I did, however, manage to get the switch cluster working, but the other problem was that these bloody things needed a route through the whole guitar because the guitar was not thick enough to hold them, this lead to a funky, interesting looking control cluster where the screws hold up the switches AND screw into the wood. The whole guitar was wired with leftover wires from a computer power supply cable harness from a PSU that died. Most of it is basic primary colors (red, yellow, blue, white, black), and visible running through the guitar somewhat - a very TIGHT harness with cable ties running through it. I had to put an extension and heat shrink on both pickups to feed them the they they go.

Initially I planned to use a a Stratocaster style bridge, but then changed my mind afterward because the Strat bridge was just too low, and the screws did not feel solid enough, so that junky old bridge was scrapped, and swapped out with the Fender Jaguar's old ABR-1 Tune-O-Matic that's been sitting dormant for awhile. Initially this was installed with wood screws and washers and intonated - those wood screws would make the pilot holes that would become the holes for the furrels and NASHVILLE style tune-o-matic posts, which necessitated drilling the mounting holes on the ABR-1 to fit the Nashville posts - but resulted in a very sturdy fitting bridge, and perfect height and action when I was done. That's one way the original guitar kinda' sucked to play, it had high action, and was very slow compared to my other guitars (I'm used to racehorses like my old red Kramer, Nikki, the Paul Dean, and the Jagmaster - that have low, fast, aggressive action. This one is a lot lower and faster.
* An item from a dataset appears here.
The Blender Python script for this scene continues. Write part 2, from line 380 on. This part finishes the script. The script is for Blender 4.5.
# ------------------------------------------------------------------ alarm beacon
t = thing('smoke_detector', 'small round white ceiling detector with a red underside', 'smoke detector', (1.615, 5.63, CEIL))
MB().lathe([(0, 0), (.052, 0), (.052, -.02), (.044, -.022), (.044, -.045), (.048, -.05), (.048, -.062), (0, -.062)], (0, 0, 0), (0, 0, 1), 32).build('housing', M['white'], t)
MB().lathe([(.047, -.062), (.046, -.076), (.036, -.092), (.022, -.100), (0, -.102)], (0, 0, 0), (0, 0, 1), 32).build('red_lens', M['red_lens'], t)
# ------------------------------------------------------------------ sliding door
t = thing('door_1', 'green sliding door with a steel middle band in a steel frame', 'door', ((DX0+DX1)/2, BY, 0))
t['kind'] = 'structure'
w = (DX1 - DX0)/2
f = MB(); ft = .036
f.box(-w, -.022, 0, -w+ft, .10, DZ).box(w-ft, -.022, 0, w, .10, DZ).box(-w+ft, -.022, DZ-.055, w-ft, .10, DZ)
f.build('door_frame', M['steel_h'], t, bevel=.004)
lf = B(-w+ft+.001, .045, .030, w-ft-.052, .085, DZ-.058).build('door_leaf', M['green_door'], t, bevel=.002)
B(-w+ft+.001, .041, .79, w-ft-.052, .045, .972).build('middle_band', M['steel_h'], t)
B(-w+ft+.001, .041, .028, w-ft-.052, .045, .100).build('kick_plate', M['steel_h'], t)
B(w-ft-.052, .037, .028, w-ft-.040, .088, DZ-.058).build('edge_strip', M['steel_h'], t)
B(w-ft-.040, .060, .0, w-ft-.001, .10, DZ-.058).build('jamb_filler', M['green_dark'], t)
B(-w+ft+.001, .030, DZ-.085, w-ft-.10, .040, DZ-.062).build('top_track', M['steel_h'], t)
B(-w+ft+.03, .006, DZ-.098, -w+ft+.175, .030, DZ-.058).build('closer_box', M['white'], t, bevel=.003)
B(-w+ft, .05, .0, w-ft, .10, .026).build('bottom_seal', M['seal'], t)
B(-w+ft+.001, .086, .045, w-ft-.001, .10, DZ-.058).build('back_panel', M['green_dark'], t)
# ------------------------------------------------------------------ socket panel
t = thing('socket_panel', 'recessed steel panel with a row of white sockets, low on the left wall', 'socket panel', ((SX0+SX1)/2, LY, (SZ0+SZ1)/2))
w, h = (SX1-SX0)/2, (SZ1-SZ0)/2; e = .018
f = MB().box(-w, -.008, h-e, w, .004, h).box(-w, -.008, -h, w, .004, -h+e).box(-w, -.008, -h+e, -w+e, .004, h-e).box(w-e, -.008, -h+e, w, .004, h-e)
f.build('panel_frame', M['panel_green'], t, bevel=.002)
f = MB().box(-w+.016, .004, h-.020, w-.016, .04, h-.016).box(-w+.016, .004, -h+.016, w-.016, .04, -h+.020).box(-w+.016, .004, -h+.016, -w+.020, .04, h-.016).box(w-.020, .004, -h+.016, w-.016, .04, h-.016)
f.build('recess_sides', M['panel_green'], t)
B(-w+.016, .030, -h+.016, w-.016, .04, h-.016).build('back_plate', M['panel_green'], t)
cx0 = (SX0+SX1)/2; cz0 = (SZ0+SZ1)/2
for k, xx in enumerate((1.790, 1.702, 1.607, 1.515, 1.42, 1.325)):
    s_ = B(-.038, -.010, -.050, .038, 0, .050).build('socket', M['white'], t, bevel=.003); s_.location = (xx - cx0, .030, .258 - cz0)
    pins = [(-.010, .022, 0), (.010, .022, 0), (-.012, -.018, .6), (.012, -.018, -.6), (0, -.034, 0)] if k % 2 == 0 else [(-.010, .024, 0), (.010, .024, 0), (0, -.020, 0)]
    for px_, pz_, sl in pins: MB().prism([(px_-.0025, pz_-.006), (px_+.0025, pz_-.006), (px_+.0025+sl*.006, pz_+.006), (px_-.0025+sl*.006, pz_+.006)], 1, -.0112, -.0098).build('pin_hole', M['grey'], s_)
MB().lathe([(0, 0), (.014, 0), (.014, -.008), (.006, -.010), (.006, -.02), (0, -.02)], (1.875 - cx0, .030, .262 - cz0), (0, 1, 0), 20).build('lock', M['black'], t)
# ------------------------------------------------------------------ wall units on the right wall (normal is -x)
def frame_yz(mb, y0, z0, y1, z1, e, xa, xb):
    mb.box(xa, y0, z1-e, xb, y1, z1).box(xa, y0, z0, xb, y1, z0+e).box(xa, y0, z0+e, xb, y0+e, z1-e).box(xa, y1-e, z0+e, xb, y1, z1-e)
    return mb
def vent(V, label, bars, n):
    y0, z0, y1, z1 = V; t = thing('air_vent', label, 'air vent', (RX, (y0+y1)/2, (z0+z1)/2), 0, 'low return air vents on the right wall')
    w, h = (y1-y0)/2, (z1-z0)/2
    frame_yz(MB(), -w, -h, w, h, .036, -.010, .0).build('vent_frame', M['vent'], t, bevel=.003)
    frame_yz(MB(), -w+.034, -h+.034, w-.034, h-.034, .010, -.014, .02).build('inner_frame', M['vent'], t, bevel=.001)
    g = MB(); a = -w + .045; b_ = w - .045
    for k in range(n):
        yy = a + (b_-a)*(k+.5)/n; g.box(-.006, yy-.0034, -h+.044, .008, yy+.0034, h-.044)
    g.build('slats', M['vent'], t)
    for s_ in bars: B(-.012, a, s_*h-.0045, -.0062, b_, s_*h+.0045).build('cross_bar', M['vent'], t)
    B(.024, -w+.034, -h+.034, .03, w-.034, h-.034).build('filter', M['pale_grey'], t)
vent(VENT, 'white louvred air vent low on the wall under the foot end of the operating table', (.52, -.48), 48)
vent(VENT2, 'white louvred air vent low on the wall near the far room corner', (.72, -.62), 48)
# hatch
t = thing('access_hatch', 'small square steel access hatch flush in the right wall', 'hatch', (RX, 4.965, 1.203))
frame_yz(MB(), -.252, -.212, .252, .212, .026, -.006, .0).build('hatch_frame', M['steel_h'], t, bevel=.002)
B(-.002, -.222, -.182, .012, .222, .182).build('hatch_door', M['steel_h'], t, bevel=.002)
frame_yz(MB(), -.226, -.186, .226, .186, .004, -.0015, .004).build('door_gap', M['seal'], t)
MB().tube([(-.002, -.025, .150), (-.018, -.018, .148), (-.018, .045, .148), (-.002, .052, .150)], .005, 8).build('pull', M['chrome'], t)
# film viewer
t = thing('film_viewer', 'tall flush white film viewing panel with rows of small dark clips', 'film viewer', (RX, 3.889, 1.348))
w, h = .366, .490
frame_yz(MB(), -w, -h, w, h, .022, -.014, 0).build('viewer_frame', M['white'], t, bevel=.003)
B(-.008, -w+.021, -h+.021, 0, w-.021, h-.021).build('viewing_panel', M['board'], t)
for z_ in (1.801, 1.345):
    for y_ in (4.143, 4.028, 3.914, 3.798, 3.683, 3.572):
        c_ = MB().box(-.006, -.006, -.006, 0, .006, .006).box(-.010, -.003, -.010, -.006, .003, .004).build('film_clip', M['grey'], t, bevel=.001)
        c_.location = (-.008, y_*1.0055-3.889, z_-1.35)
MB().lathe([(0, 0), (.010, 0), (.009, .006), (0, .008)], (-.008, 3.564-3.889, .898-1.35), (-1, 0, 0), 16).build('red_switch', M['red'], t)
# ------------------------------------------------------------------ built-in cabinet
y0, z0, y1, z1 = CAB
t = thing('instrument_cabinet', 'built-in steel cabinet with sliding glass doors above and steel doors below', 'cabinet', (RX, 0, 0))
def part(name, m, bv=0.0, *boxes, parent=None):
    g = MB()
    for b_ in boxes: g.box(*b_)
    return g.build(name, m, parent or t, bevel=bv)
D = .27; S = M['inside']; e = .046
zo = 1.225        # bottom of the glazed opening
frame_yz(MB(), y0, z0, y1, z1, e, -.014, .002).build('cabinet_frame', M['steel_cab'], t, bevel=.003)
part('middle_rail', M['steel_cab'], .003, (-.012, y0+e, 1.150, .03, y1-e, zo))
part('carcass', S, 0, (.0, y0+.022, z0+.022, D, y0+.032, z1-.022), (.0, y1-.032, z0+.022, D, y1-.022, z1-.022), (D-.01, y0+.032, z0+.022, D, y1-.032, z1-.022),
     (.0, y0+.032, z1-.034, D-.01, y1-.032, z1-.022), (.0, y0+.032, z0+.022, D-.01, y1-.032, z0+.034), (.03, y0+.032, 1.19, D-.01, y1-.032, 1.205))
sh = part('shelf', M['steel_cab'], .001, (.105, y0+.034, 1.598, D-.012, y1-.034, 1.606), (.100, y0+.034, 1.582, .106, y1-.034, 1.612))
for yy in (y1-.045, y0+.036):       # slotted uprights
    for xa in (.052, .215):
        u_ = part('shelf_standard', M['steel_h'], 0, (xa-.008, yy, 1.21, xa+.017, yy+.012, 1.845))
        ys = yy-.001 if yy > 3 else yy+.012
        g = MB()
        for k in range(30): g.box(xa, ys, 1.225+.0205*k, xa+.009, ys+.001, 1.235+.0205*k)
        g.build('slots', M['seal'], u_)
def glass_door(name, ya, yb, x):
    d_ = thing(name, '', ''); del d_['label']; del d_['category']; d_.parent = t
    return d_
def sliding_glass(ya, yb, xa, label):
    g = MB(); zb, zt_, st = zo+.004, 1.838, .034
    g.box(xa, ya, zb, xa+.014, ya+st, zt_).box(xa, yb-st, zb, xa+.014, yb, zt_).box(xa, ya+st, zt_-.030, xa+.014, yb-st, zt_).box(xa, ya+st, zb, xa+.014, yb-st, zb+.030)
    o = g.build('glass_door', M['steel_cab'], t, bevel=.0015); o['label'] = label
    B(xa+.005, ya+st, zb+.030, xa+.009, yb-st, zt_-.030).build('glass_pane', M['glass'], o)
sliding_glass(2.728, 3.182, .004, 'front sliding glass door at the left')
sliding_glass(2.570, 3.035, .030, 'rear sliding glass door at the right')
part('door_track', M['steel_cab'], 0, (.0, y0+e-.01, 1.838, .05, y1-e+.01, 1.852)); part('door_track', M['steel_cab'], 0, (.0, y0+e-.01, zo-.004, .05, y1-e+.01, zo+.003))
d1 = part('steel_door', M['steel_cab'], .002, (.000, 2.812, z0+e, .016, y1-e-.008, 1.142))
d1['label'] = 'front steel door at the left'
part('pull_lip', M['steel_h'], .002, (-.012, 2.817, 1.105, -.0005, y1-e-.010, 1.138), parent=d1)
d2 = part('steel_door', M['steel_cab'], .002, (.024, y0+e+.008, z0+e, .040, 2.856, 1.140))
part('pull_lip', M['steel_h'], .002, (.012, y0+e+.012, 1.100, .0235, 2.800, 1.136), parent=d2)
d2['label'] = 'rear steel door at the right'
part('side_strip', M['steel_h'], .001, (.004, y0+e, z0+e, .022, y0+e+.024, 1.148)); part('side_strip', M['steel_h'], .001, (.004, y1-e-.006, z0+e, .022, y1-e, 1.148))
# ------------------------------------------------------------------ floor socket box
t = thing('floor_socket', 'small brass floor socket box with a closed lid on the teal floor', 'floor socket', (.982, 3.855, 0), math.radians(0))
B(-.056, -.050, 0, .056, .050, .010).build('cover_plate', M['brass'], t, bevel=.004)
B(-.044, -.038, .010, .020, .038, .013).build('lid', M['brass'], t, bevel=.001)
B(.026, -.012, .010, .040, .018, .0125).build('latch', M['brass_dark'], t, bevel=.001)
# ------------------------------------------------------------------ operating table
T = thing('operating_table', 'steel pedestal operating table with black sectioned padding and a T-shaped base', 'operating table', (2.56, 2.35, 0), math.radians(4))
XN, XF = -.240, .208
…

The wife put stickers on it at that point, which was a week or two long oredeal involving digging through hundreds of stickers a friend had sent her for...uh....only knows what reason...but anyway, we found a lot of cool ones and put them on the guitar to finish it's punked out, crazy look.

Today, the grommets and height adjusters for the TOM came in, I had to drill out the bridge to fit the posts, now it fits perfectly, I also had to double-check the wiring, change the neck pickup mounting (to make it sit lower), and milled out a new toggle switch tip out of a aluminum spacer I use for installing circuit boards in custom guitar pedals. This looks cool and sets off the home-made look of the guitar, plus it makes thwacking it between selections easier. Resoldering things with a new soldering iron made the wiring a lot more reliable and now the guitar sounds how it should.

The initial playtest was playing through P-Model's first two albums, especially since I finally got the crazy note patterns for the parts on Health Angel and Artmania thanks to watching a Japanese guy play them on YouTube. There was some mild tuning drift at first....probably because the strings needed to settle in first, but after that, it was ready to rip.